I'm going to the pool now with my kids and Ed.  I'm putting on a bikini because it's all I own.  One pieces were burned after the tummy tuck.  Here's to my thighs!

*clink*

Sunday, August 08, 2010

Summerizations 3: And then there was life!

We've been doing a whole lot of living this summer.  I've been saying Yes a lot more than No lately.  To my kids, to my self, to life.  

Here are some snippets.

My firstborn freaking me the hell out with my Dad's snake.  

It gives me the heebie jeebies just typing it. 

 

Waking up to Shepherd crawling in my bed. 


Millie received her first black eye as a result of a chair hitting her straight on her nose.  But, you see, the game she was playing before the chair fell over was SO MUCH FUN!

My kids at my aunt's house watching a VHS of Jungle Book.  Who has a VCR anymore?  
Aunt Christie.


Sharing icecream with my husband after 2 glasses of wine and a really great conversation.
(He was peeing when I took this shot)


Breakfast out:


Guitar playing and sword fighting


Drinking my margarita straight out of the pitcher...
While my son watches, no less.  
It was a prop people, relax. 


Playing rock band with my brother.
Over enthusiasm is a trait I stand alone in in our family.

Taking shots with my Dad and sister. What they didn't know was that I only took one.  Filled the rest up with water.  I'm smart like that.  They're not.  But I love them. 

Friday, August 06, 2010

Summerizations 2: Mountains

Second phase of summer involved Boone, NC.  I cannot tell you how beautiful it is up there.  The air is crisp and clear and your mind is like a dry erase board wiped clean.  My mom and stepdad own a home there and above their house is a piece of land that's like a plateau- clear meadow (HELLO Twilight fans) that they said reminded them of sacrificial grounds.  So they built a fire pit, a miniature cabin and named it Pagan Hill. (My parents like to take jokes to the billionth degree)  Pagan Hill is one of my favorite places on earth.  We cooked hot dogs on the fire, drank wine and made s'mores.  


We thought about camping on Pagan hill.  Thought.  Didn't really pan out.
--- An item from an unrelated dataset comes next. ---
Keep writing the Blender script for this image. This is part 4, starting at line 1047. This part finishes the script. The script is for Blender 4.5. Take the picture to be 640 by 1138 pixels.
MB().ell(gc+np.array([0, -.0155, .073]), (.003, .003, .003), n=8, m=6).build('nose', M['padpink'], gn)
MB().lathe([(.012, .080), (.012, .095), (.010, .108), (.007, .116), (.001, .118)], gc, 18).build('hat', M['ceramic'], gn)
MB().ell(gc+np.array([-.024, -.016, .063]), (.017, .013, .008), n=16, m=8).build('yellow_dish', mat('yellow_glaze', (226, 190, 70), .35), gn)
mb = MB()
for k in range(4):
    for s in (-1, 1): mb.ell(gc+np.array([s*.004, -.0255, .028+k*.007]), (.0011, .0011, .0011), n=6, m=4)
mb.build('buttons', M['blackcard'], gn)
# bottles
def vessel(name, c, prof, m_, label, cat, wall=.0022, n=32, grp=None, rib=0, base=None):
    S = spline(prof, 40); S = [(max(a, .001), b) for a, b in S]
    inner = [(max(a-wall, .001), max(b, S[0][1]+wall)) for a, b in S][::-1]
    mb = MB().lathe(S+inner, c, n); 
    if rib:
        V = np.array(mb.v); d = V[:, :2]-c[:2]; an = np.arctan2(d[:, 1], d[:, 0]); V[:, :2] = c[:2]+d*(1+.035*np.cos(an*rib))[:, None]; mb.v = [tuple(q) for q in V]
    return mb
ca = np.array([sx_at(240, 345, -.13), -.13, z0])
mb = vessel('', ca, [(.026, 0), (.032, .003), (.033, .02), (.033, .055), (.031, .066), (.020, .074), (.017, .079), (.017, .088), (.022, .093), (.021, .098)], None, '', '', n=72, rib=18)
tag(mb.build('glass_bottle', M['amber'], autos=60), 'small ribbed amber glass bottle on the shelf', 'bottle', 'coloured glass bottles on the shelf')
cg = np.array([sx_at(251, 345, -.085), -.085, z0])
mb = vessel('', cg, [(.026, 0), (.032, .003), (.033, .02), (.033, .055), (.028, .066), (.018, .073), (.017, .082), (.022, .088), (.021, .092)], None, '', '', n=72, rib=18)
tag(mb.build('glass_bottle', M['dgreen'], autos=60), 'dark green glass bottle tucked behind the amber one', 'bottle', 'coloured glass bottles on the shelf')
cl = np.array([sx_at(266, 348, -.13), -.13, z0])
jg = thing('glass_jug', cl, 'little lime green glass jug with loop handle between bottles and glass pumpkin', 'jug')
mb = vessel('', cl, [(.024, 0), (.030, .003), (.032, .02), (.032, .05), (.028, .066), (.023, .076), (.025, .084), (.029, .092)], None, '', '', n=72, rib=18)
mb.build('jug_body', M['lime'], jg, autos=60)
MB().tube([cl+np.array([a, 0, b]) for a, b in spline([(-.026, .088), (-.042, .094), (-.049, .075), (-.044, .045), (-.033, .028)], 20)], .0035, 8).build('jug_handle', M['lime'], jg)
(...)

But we got so far as to set up the tents.  That counts.  Right?




Then we went to Grandfather Mountain.  


We got a bug in us to start jumping off rocks.  My  mom was a nervous wreck.  We had fun.


Then I got my mom to jump with us.  I'm a little too enthusiastic.  




I'm not quite as graceful when my converse slips on the rock.




Shepherd riding on my sister, Lindsay's, shoulders.  They're good friends. 
Plus he braids well. 


The day caught up with him.  Naps in the car are a regular occurrence when you're too busy living life to stop for the "schedule."  Notice the pacifier has dropped out of his mouth.



Thursday, August 05, 2010

Summerizations 1: Beach

Do you ever have seasons of your life where you're just buzzing with inspiration and change and you just can't quite verbalize it?  I feel I've been in that time warp lately.  And all I think about is getting it all down on my blog so I don't forget.  Like, better take a picture of this majestic mountain view so that we remember how" in the moment" we were and how beautiful it all is.  Which is counterproductive.  And so I went with it and have just been in the moment and let it all the pieces of presence get lost in the corners of my brain, where the risk of it staying there is way too high.

St. Augustine.  Good Beach.  And even better?  Good friends that live there.















We made sandcastles...


I love this picture...


We visited Castillo De San Marcos and imagined what life was like in the 1600's.  Plus, there were cannons.  Score. 







What I look like on any given day when there is threat of Shepherd bolting into danger.  In this case: off a fort and into the ocean.






And segway tours... 

I'll never ride on a segway.  

And if you do- I will absolutely point and laugh.